Líderes como o ministro do Interior, Ihor Klimenko, têm dito que essa é uma questão que só poderá ser enfrentada após o fim da guerra. A Folha ouviu de autoridades militares que, se o conflito acabasse hoje, seriam necessários pelo menos mais dez anos para a desminagem completa do país.
“Eu acho que vai levar bem mais”, diz Volodimir Melnik, que trabalha em uma empresa de monitoramento e identificação de terreno minado. “A Ucrânia é o país com mais minas da Europa desde a Segunda Guerra Mundial. Vamos sofrer com isso por muito tempo.”
A função de Melnik é voar com drones sobre áreas contaminadas –baseando-se em informações coletadas em entrevistas com moradores e autoridades, além de mapas dos locais onde houve batalhas com os russos– e subir essas imagens em um programa que usa inteligência artificial para apontar onde os explosivos podem estar.
Aí começa uma segunda parte da missão, em que maquinaria específica é enviada à área para desmontar os artefatos. Esse trabalho de manuseio qualificado por um profissional, segundo Melnik, alcança cerca de dez metros quadrados por dia –as fronteiras da Ucrânia cobrem mais de 600 mil quilômetros quadrados.
Há também métodos mais analógicos, digamos, para a identificação de terreno minado. A reportagem acompanhou, na manhã do último domingo (14), o trabalho de dois cachorros treinados por militares em uma vila que foi ocupada pelos russos e depois retomada na região de Mikolaiv.
Calma, os animais não correm muito risco de ir pelos ares. Segundo os tutores dos cães Kwat e Alf, eles tiveram treinamento de um ano para sentir o cheiro de explosivos à distância. Assim, colaboram para reduzir a área de risco a localizações mais precisas e, então, equipes especializadas podem trabalhar com uma exatidão maior.
Anos atrás, os dois cães farejadores tinham como função identificar, na Bósnia, onde se encontravam minas deixadas lá na época da Segunda Guerra. Quando a situação se agravou na Ucrânia, o Exército contratou o serviço canino importado.
O fato de explosivos do tempo de Hitler representarem um perigo ainda hoje diz muito sobre a longevidade do seu risco. E o pior é que eles não ameaçam só a terra.
Segundo Dmitro Pletenchuk, tenente da Marinha ucraniana, a Rússia desovou pelo menos 400 minas pelo mar Negro, principal canal de importações e exportações do país.

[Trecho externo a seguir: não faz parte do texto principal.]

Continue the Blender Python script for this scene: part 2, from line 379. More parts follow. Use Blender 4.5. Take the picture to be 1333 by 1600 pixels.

“Mas a Marinha já começou o trabalho de desminagem”, diz o oficial, afirmando que o governo pretende estender a mão a países como Romênia e Bulgária, banhados pelo mesmo mar, para fazer operações conjuntas. “Afinal, é nosso problema comum. Devemos levar décadas nisso, mas o trabalho ficará cada vez mais realizável.”
Isso porque não há como assegurar o pleno funcionamento do comércio da região enquanto um pedaço tão vasto de território está sob ameaça de explodir a qualquer momento.
Boa parte das terras agrícolas mais produtivas da Ucrânia está contaminada e, segundo o técnico Volodimir Melnik, é o Ministério da Economia que indica quais são as áreas mais importantes de recuperar primeiro, por serem mais valiosas para o PIB.
Mas o grosso da economia está voltado, nesse momento, ao esforço de guerra. “A verdade é que não conseguimos ver o quadro total [da situação]”, diz Melnik. Ainda há muito a desenterrar.